> [Objective]
Output the data word for word, dropping every image.

> [Data section]
######

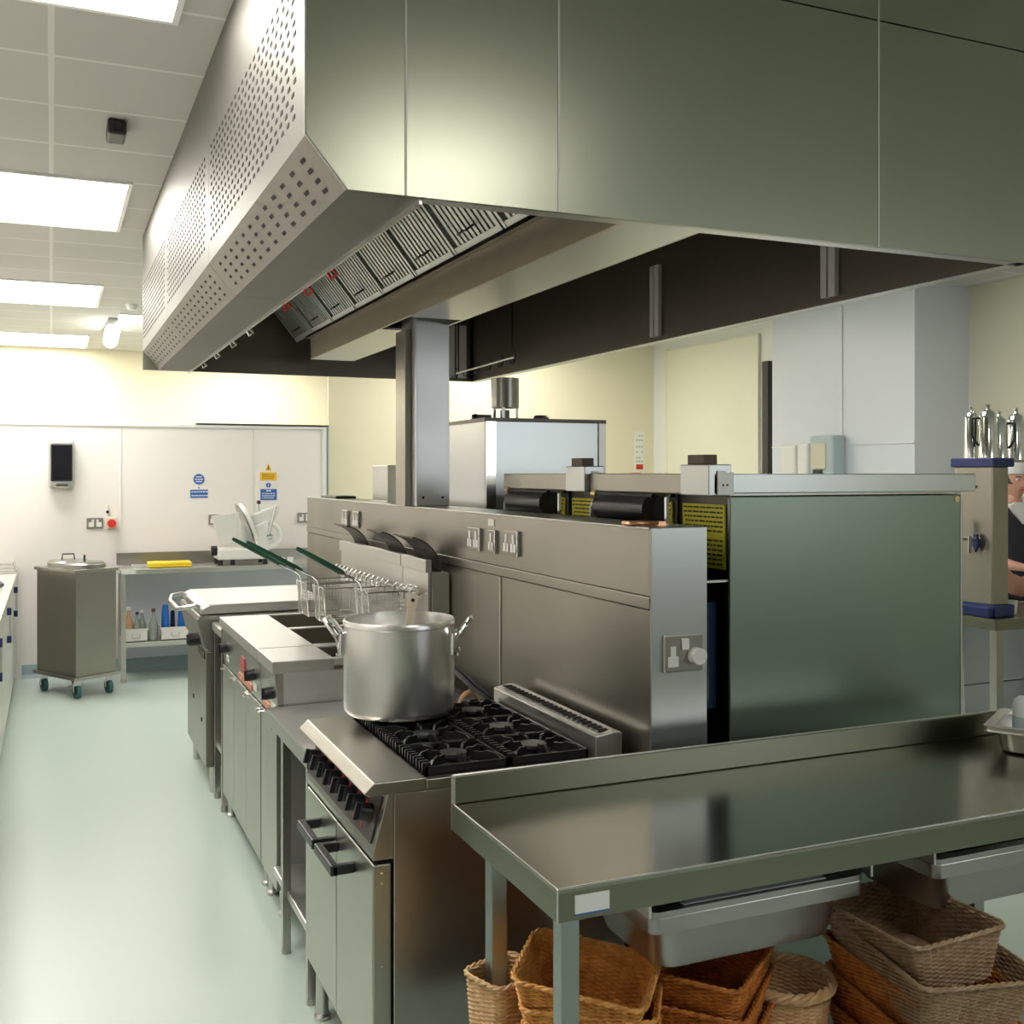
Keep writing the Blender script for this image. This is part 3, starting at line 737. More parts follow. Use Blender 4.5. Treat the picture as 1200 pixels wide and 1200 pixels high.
for a,b in ((.04,.05),(.30,.05),(.04,.51),(.30,.51)):
    c = N+e1*a+e2*b; w = e1
    o = MB().box(c.x-.022,c.x+.022,c.y-.02,c.y+.02,.095,.14).build('castor', palest, t)
    ax = V((.93,.36,0))
    MB().cyl(c+ax*-.014+V((0,0,.052)),c+ax*.014+V((0,0,.052)),.052,24).build('wheel', teal, o, smooth=True)
    MB().cyl(c+ax*-.017+V((0,0,.052)),c+ax*.017+V((0,0,.052)),.028,16).build('hub', black, o, smooth=True)
    MB().box(c.x-.026,c.x-.020,c.y-.018,c.y+.018,.05,.11).box(c.x+.020,c.x+.026,c.y-.018,c.y+.018,.05,.11).build('fork', palest, o)

# ================================================================= LEFT COUNTER (undercounter fridges)
cx = -.245
cabs = [(9.50,8.15),(8.15,6.80),(6.80,5.45),(5.45,4.10),(4.10,2.75)]
nm = ['undercounter cabinet farthest along the left wall, next to the partition','second undercounter cabinet from the partition, left edge of photo','third undercounter cabinet from the partition, left edge of photo',
      'undercounter cabinet fourth from the partition, beside the aisle','undercounter cabinet nearest the viewer on the left wall']
for (b,a),lb in zip(cabs,nm):
    t = thing('undercounter_cabinet',lb,'cabinet',(-.6,(a+b)/2,0),'undercounter cabinets along the left wall')
    bx(-.97,cx-.035,a+.003,b-.003,.10,.86).build('body', palest, t)
    bx(-.9,cx-.06,a+.003,b-.003,0.0,.10).build('plinth', greypl, t)
    for (p,q) in ((a+.01,(a+b)/2-.004),((a+b)/2+.004,b-.01)):
        d = bx(cx-.035,cx-.010,p,q,.12,.84).build('door', nmat('cabinet_door_white',(.70,.70,.66),.35) if 'cabinet_door_white' not in bpy.data.materials else bpy.data.materials['cabinet_door_white'], t, bevel=.003)
        hy = q-.06
        if q > (a+b)/2: continue
        bx(cx-.010,cx+.016,hy-.012,hy+.012,.60,.645).build('handle_bracket', navy, d, bevel=.002); bx(cx-.010,cx+.016,hy-.012,hy+.012,.775,.82).build('handle_bracket', navy, d, bevel=.002)
        MB().box(cx+.002,cx+.014,hy-.010,hy+.010,.645,.775).build('handle_bar', palest, d)
t = thing('left_worktop','long pale worktop running along the left wall','worktop',(-.6,6.1,.86))
bx(-.98,cx+.004,2.70,9.50,.862,.902).build('slab', nmat('pale_worktop',(.72,.70,.64),.3,.3,var=(3,.06)), t, bevel=.004)
# trays at the far end of the counter
t = thing('steel_tray','stack of shallow steel trays at the far end of left worktop','tray',(-.45,9.2,.902))
for k in range(3): MB().box(-.66+.02*k,-.25-.01*k,8.95,9.35,.903+k*.028,.909+k*.028).box(-.66+.02*k,-.25-.01*k,8.95,8.956,.909+k*.028,.93+k*.028).box(-.25-.01*k,-.244-.01*k,8.95,9.35,.905+k*.028,.93+k*.028).build('tray', palest, t, bevel=.002)
tag(MB().tube([(-.37,7.9,.915),(-.32,7.86,.94),(-.30,7.80,.93),(-.33,7.74,.915)],.016,8).build('blue_cloth', navy2, smooth=True),'small dark blue object on the left worktop at photo edge','cloth')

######

> [Correct result]
Keep writing the Blender script for this image. This is part 3, starting at line 737. More parts follow. Use Blender 4.5. Treat the picture as 1200 pixels wide and 1200 pixels high.
for a,b in ((.04,.05),(.30,.05),(.04,.51),(.30,.51)):
    c = N+e1*a+e2*b; w = e1
    o = MB().box(c.x-.022,c.x+.022,c.y-.02,c.y+.02,.095,.14).build('castor', palest, t)
    ax = V((.93,.36,0))
    MB().cyl(c+ax*-.014+V((0,0,.052)),c+ax*.014+V((0,0,.052)),.052,24).build('wheel', teal, o, smooth=True)
    MB().cyl(c+ax*-.017+V((0,0,.052)),c+ax*.017+V((0,0,.052)),.028,16).build('hub', black, o, smooth=True)
    MB().box(c.x-.026,c.x-.020,c.y-.018,c.y+.018,.05,.11).box(c.x+.020,c.x+.026,c.y-.018,c.y+.018,.05,.11).build('fork', palest, o)

# ================================================================= LEFT COUNTER (undercounter fridges)
cx = -.245
cabs = [(9.50,8.15),(8.15,6.80),(6.80,5.45),(5.45,4.10),(4.10,2.75)]
nm = ['undercounter cabinet farthest along the left wall, next to the partition','second undercounter cabinet from the partition, left edge of photo','third undercounter cabinet from the partition, left edge of photo',
      'undercounter cabinet fourth from the partition, beside the aisle','undercounter cabinet nearest the viewer on the left wall']
for (b,a),lb in zip(cabs,nm):
    t = thing('undercounter_cabinet',lb,'cabinet',(-.6,(a+b)/2,0),'undercounter cabinets along the left wall')
    bx(-.97,cx-.035,a+.003,b-.003,.10,.86).build('body', palest, t)
    bx(-.9,cx-.06,a+.003,b-.003,0.0,.10).build('plinth', greypl, t)
    for (p,q) in ((a+.01,(a+b)/2-.004),((a+b)/2+.004,b-.01)):
        d = bx(cx-.035,cx-.010,p,q,.12,.84).build('door', nmat('cabinet_door_white',(.70,.70,.66),.35) if 'cabinet_door_white' not in bpy.data.materials else bpy.data.materials['cabinet_door_white'], t, bevel=.003)
        hy = q-.06
        if q > (a+b)/2: continue
        bx(cx-.010,cx+.016,hy-.012,hy+.012,.60,.645).build('handle_bracket', navy, d, bevel=.002); bx(cx-.010,cx+.016,hy-.012,hy+.012,.775,.82).build('handle_bracket', navy, d, bevel=.002)
        MB().box(cx+.002,cx+.014,hy-.010,hy+.010,.645,.775).build('handle_bar', palest, d)
t = thing('left_worktop','long pale worktop running along the left wall','worktop',(-.6,6.1,.86))
bx(-.98,cx+.004,2.70,9.50,.862,.902).build('slab', nmat('pale_worktop',(.72,.70,.64),.3,.3,var=(3,.06)), t, bevel=.004)
# trays at the far end of the counter
t = thing('steel_tray','stack of shallow steel trays at the far end of left worktop','tray',(-.45,9.2,.902))
for k in range(3): MB().box(-.66+.02*k,-.25-.01*k,8.95,9.35,.903+k*.028,.909+k*.028).box(-.66+.02*k,-.25-.01*k,8.95,8.956,.909+k*.028,.93+k*.028).box(-.25-.01*k,-.244-.01*k,8.95,9.35,.905+k*.028,.93+k*.028).build('tray', palest, t, bevel=.002)
tag(MB().tube([(-.37,7.9,.915),(-.32,7.86,.94),(-.30,7.80,.93),(-.33,7.74,.915)],.016,8).build('blue_cloth', navy2, smooth=True),'small dark blue object on the left worktop at photo edge','cloth')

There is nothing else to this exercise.